There can be little doubt that most Scotsmen sympathised with the national feeling which this trifling incident disclosed. But the private opinion of a member of the Scottish Parliament was one thing, and his public conduct was another. The Estates were submissive to the royal will. The Articles of Union were agreed to; and all the laws hostile to England were repealed.[66]

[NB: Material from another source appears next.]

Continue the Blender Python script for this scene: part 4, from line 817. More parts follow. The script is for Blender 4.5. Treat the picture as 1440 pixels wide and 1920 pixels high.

Thus, so far as it lay within the power of the Scottish Parliament, the king had got what he wanted. All that remained was for the English Parliament to be equally complaisant; and the kingdoms would have been united in 1607 instead of a century later. But it was not to be. In neither country was there any genuine desire for union. The free traditions of the House of Commons enabled the members to say what they thought; and the subject, gradually dropping out of sight, was not again seriously debated during the reign of James. The antiquary may still inspect a brown and shrivelled parchment which is preserved in the Register House at Edinburgh, all that remains of the Treaty of 1607. The time had not yet come when the Parliaments of the two nations were to see that it was impossible for the resources of Scotland to be developed while she remained separate from England, and that it was equally impossible for England to attain a position of permanent security so long as Scotland remained poor and discontented, debarred, by commercial restrictions, from the advantages of trade with the colonies and with England, and with no outlet for that splendid energy of her people which, after the Union, changed the Lothians from a desert to a garden, made Edinburgh famous throughout Europe as a school of letters, and founded on the banks of the Clyde one of the great commercial cities of the world.

The question of naturalisation, which could not be left undecided, was settled by the judges in a test case in the law courts. The action related to a tenement in Shoreditch, and the point at issue was whether the plaintiff, a child born in Scotland since the Union of the Crowns, was an alien, and, therefore, not entitled to bring an action for real property in England. Bacon was the leading counsel for the plaintiff; and the most important opinion was delivered by Lord Chancellor Ellesmere. The Court, by a majority, found for the plaintiff, holding that all the post-nati, or persons born in Scotland since the Union of the Crowns, were naturalised and entitled to all the rights of Englishmen in England. The ante-nati, those born in Scotland before the accession of James, still remained in the position of aliens.[67]

The effects of the removal of the Court to London were apparent in Scotland for many years to come. The houses of the nobles and the gentry were neglected. Gardens and pleasure-grounds, which had begun to appear in some places, were allowed to run to waste. The inns, poor at all times, fell into ruins. Merchants found their business at a standstill; and the shipping trade languished. What made all this peculiarly galling to the Scottish people was that England, though not occupying under the Stuarts the lofty position which she had occupied under the Tudors, was, year after year, enlarging her bounds and adding to the sources of her wealth. On the southern side of the Borders, the industries of Yorkshire were showing signs of what they were to become. The East India Company, now firmly established, was extending its operations. Far across the seas Nova Scotia was colonised by Scotsmen whom poverty had driven from their homes; and the plantations of Virginia became a rich addition to the resources of the English Crown. And besides suffering from the evils of poverty, Scotland was harassed almost from the day on which James ascended the throne of England by those ecclesiastical disputes which plunged the country into so much misery during the seventeenth century.